> [Aim] Set down the material below word for word, excluding the pictures.

> [Given material]
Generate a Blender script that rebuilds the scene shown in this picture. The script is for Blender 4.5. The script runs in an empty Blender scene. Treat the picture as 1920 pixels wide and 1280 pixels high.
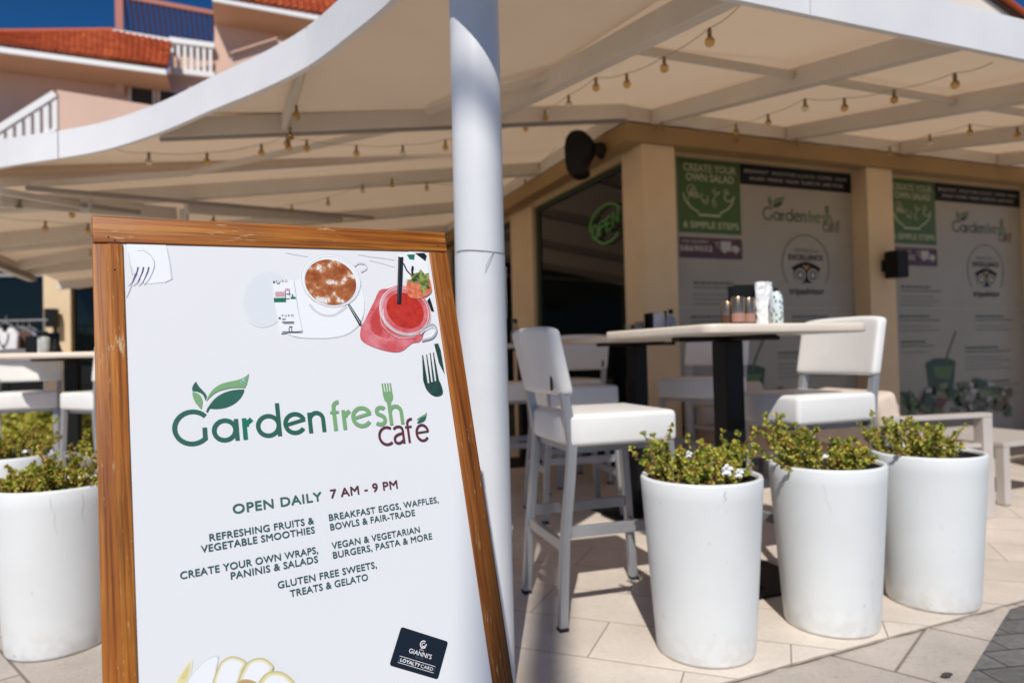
import bpy, bmesh, math, random
from mathutils import Vector as V, Matrix, noise as mnoise
sc = bpy.context.scene
COL = sc.collection
R = math.radians

# ------------------------------------------------------------------ camera
PITCH, ROLL, FPX = R(1.12), R(1.4), 1280.0
Fw = V((0, math.cos(PITCH), math.sin(PITCH)))
U0 = V((0, -math.sin(PITCH), math.cos(PITCH)))
Rt = V((math.cos(ROLL), 0, 0)) - U0 * math.sin(ROLL)
Up = V((math.sin(ROLL), 0, 0)) + U0 * math.cos(ROLL)
CAM = V((0, 0, 1.0))
cd = bpy.data.cameras.new('camera'); cam = bpy.data.objects.new('camera', cd); COL.objects.link(cam)
m3 = Matrix((Rt, Up, -Fw)).transposed()
cam.matrix_world = Matrix.Translation(CAM) @ m3.to_4x4()
cd.lens, cd.sensor_width, cd.clip_end, cd.clip_start = 24.0, 36.0, 2000.0, 0.05
cd.dof.use_dof = True; cd.dof.focus_distance = 1.22; cd.dof.aperture_fstop = 3.0
sc.camera = cam

# ------------------------------------------------------------------ sky and sun
SUN_EL, SUN_AZ = R(46.5), R(4.3)            # azimuth of the shadow direction from +Y
w = bpy.data.worlds.new('World'); sc.world = w; w.use_nodes = True
nt = w.node_tree
sky = nt.nodes.new('ShaderNodeTexSky'); sky.sky_type = 'NISHITA'; sky.sun_disc = False
sky.sun_elevation = SUN_EL; sky.sun_rotation = math.pi + SUN_AZ
sky.air_density = 0.75; sky.dust_density = 0.0; sky.ozone_density = 6.0; sky.altitude = 1500
hs = nt.nodes.new('ShaderNodeHueSaturation'); hs.inputs['Saturation'].default_value = 1.22; hs.inputs['Value'].default_value = 0.74
bg = nt.nodes['Background']; bg.inputs['Strength'].default_value = 0.10
nt.links.new(sky.outputs[0], hs.inputs['Color']); nt.links.new(hs.outputs[0], bg.inputs[0])
sl = bpy.data.lights.new('sun', 'SUN'); sl.energy = 4.0; sl.angle = R(0.5); sl.color = (1.0, 0.955, 0.885)
so = bpy.data.objects.new('sun', sl); COL.objects.link(so)
sd = V((math.sin(SUN_AZ) * math.cos(SUN_EL), math.cos(SUN_AZ) * math.cos(SUN_EL), -math.sin(SUN_EL)))
so.rotation_euler = sd.to_track_quat('-Z', 'Y').to_euler(); so.location = (0, -5, 12)
sc.view_settings.view_transform = 'Standard'; sc.view_settings.look = 'None'
sc.view_settings.exposure = 0.17; sc.view_settings.gamma = 1.0
sc.render.engine = 'CYCLES'
sc.cycles.use_denoising = True
sc.cycles.max_bounces = 10; sc.cycles.diffuse_bounces = 6; sc.cycles.transparent_max_bounces = 12
sc.cycles.sample_clamp_indirect = 6.0
sc.cycles.caustics_reflective = False; sc.cycles.caustics_refractive = False

# ------------------------------------------------------------------ measuring helpers (photo pixel -> point on a real plane)
def ray(u, v): return Fw + Rt * ((u - 960) / FPX) - Up * ((v - 640) / FPX)
def atz(u, v, z): d = ray(u, v); return CAM + d * ((z - 1.0) / d.z)
def aty(u, v, y): d = ray(u, v); return CAM + d * (y / d.y)
def onp(u, v, p0, n): d = ray(u, v); return CAM + d * ((p0 - CAM).dot(n) / d.dot(n))
def lerp(a, b, t): return a + (b - a) * t

AZ = R(68.5)
uR = V((math.sin(AZ), math.cos(AZ), 0)); uL = V((-math.cos(AZ), math.sin(AZ), 0)); nR = -uL; nL = -uR
ROTB = math.pi / 2 - AZ                    # turns local x onto uR and local y onto uL
ZUP = V((0, 0, 1))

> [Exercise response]
Generate a Blender script that rebuilds the scene shown in this picture. The script is for Blender 4.5. The script runs in an empty Blender scene. Treat the picture as 1920 pixels wide and 1280 pixels high.
import bpy, bmesh, math, random
from mathutils import Vector as V, Matrix, noise as mnoise
sc = bpy.context.scene
COL = sc.collection
R = math.radians

# ------------------------------------------------------------------ camera
PITCH, ROLL, FPX = R(1.12), R(1.4), 1280.0
Fw = V((0, math.cos(PITCH), math.sin(PITCH)))
U0 = V((0, -math.sin(PITCH), math.cos(PITCH)))
Rt = V((math.cos(ROLL), 0, 0)) - U0 * math.sin(ROLL)
Up = V((math.sin(ROLL), 0, 0)) + U0 * math.cos(ROLL)
CAM = V((0, 0, 1.0))
cd = bpy.data.cameras.new('camera'); cam = bpy.data.objects.new('camera', cd); COL.objects.link(cam)
m3 = Matrix((Rt, Up, -Fw)).transposed()
cam.matrix_world = Matrix.Translation(CAM) @ m3.to_4x4()
cd.lens, cd.sensor_width, cd.clip_end, cd.clip_start = 24.0, 36.0, 2000.0, 0.05
cd.dof.use_dof = True; cd.dof.focus_distance = 1.22; cd.dof.aperture_fstop = 3.0
sc.camera = cam

# ------------------------------------------------------------------ sky and sun
SUN_EL, SUN_AZ = R(46.5), R(4.3)            # azimuth of the shadow direction from +Y
w = bpy.data.worlds.new('World'); sc.world = w; w.use_nodes = True
nt = w.node_tree
sky = nt.nodes.new('ShaderNodeTexSky'); sky.sky_type = 'NISHITA'; sky.sun_disc = False
sky.sun_elevation = SUN_EL; sky.sun_rotation = math.pi + SUN_AZ
sky.air_density = 0.75; sky.dust_density = 0.0; sky.ozone_density = 6.0; sky.altitude = 1500
hs = nt.nodes.new('ShaderNodeHueSaturation'); hs.inputs['Saturation'].default_value = 1.22; hs.inputs['Value'].default_value = 0.74
bg = nt.nodes['Background']; bg.inputs['Strength'].default_value = 0.10
nt.links.new(sky.outputs[0], hs.inputs['Color']); nt.links.new(hs.outputs[0], bg.inputs[0])
sl = bpy.data.lights.new('sun', 'SUN'); sl.energy = 4.0; sl.angle = R(0.5); sl.color = (1.0, 0.955, 0.885)
so = bpy.data.objects.new('sun', sl); COL.objects.link(so)
sd = V((math.sin(SUN_AZ) * math.cos(SUN_EL), math.cos(SUN_AZ) * math.cos(SUN_EL), -math.sin(SUN_EL)))
so.rotation_euler = sd.to_track_quat('-Z', 'Y').to_euler(); so.location = (0, -5, 12)
sc.view_settings.view_transform = 'Standard'; sc.view_settings.look = 'None'
sc.view_settings.exposure = 0.17; sc.view_settings.gamma = 1.0
sc.render.engine = 'CYCLES'
sc.cycles.use_denoising = True
sc.cycles.max_bounces = 10; sc.cycles.diffuse_bounces = 6; sc.cycles.transparent_max_bounces = 12
sc.cycles.sample_clamp_indirect = 6.0
sc.cycles.caustics_reflective = False; sc.cycles.caustics_refractive = False

# ------------------------------------------------------------------ measuring helpers (photo pixel -> point on a real plane)
def ray(u, v): return Fw + Rt * ((u - 960) / FPX) - Up * ((v - 640) / FPX)
def atz(u, v, z): d = ray(u, v); return CAM + d * ((z - 1.0) / d.z)
def aty(u, v, y): d = ray(u, v); return CAM + d * (y / d.y)
def onp(u, v, p0, n): d = ray(u, v); return CAM + d * ((p0 - CAM).dot(n) / d.dot(n))
def lerp(a, b, t): return a + (b - a) * t

AZ = R(68.5)
uR = V((math.sin(AZ), math.cos(AZ), 0)); uL = V((-math.cos(AZ), math.sin(AZ), 0)); nR = -uL; nL = -uR
ROTB = math.pi / 2 - AZ                    # turns local x onto uR and local y onto uL
ZUP = V((0, 0, 1))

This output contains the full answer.